Mundus Archetypus: Three-Faced Trinity and Heterodoxy in 16th-Century Naples

José Gabriel Alegría

The current project seeks to delve deep into the history of an unorthodox motif which spread between the Early Renaissance until the mid-18th century, from Rome to Lima, Peru: that of the Holy Trinity depicted as a three-faced entity. This image acquired an immense negative polyvalence as it became associated with the devil, was forbidden by two popes, first in 1628 and yet again in 1745, and was subsequently identified with indigenous gods (or the perceived idolatries) of India and the Spanish America.

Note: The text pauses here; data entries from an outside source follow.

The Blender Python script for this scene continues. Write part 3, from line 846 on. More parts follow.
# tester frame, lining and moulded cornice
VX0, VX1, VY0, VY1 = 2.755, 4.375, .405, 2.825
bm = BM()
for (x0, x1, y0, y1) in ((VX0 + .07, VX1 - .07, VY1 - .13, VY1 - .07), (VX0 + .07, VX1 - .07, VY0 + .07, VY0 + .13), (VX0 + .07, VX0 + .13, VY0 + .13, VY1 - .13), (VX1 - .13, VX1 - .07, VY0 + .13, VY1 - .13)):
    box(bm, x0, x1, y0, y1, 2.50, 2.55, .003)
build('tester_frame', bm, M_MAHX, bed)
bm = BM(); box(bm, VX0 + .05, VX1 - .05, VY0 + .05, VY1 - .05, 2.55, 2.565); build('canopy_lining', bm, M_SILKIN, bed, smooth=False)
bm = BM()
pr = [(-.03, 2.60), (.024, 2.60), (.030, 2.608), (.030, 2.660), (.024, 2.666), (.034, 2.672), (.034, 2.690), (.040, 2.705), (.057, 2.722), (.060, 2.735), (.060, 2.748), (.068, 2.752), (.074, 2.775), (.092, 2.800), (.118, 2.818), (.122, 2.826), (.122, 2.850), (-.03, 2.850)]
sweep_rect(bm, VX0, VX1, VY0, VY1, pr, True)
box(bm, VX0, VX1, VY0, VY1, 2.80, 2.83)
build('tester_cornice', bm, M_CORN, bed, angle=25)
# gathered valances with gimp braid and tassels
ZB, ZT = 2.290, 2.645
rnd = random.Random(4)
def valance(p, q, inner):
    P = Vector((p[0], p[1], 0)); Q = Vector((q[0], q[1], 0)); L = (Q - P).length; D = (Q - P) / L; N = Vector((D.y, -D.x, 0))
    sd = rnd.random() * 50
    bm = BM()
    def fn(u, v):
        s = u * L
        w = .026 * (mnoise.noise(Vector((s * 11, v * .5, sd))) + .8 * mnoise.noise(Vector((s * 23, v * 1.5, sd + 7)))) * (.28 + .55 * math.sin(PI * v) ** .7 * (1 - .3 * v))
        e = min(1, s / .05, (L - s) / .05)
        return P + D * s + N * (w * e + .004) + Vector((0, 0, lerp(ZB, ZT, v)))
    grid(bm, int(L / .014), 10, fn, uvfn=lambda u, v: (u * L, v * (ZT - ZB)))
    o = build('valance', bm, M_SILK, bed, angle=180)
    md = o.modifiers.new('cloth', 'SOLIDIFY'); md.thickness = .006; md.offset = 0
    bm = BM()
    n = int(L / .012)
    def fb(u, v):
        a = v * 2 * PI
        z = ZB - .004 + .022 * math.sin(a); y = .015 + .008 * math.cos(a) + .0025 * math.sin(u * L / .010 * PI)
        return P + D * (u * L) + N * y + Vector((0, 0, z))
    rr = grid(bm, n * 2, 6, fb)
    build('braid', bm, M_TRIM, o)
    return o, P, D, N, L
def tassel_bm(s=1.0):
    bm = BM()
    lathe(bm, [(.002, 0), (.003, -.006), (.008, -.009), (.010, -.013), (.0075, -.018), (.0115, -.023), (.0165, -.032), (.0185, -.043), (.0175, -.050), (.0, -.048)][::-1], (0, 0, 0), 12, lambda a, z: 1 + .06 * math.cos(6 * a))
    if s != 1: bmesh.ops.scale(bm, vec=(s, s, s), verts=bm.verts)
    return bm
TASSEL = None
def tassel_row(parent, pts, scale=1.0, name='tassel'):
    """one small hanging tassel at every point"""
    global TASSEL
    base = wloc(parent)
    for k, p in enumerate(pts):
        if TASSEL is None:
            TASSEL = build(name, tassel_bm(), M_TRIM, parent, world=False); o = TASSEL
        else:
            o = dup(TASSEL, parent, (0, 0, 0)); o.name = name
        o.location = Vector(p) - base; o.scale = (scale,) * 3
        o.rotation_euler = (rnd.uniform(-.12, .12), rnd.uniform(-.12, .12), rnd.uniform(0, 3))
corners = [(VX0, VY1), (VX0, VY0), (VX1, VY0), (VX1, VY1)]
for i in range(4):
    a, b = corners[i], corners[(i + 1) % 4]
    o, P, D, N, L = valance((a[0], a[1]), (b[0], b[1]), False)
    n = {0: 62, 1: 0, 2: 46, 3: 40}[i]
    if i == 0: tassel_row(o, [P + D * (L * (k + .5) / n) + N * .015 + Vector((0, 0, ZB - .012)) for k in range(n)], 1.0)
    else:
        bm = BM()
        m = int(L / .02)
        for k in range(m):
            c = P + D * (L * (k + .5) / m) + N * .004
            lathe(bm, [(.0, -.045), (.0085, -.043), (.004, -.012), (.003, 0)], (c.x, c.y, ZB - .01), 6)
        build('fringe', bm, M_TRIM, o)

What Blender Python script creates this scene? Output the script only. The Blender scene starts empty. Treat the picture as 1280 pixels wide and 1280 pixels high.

Yet before its prohibition the image was propagated in both worlds, Old and New, through the medium of printed sources due to the initiative of a Renaissance intellectual elite that during the 15th and 16th centuries was open to the assimilation of elements from the classical world as well as the Jewish esoteric tradition, since both were believed to prove the philosophical truth of Christianity. This project focuses on how these affiliations were present among specific theologians, noblemen, poets, and printers active in Rome and Naples in the second half of the 16th century. The current case study centers around a print produced in 1574 by Antoine Lafreri, dedicated to Giangirolamo I Acquaviva d’Aragona, tenth Duke of Atri, and attributed as an invention of the Carmelite Neapolitan theologian Vincenzo Spinola. This inquiry has therefore included research in the Archivio di Stato di Napoli, the Biblioteca Vaticana, and the Archivio Apostolico Vaticano.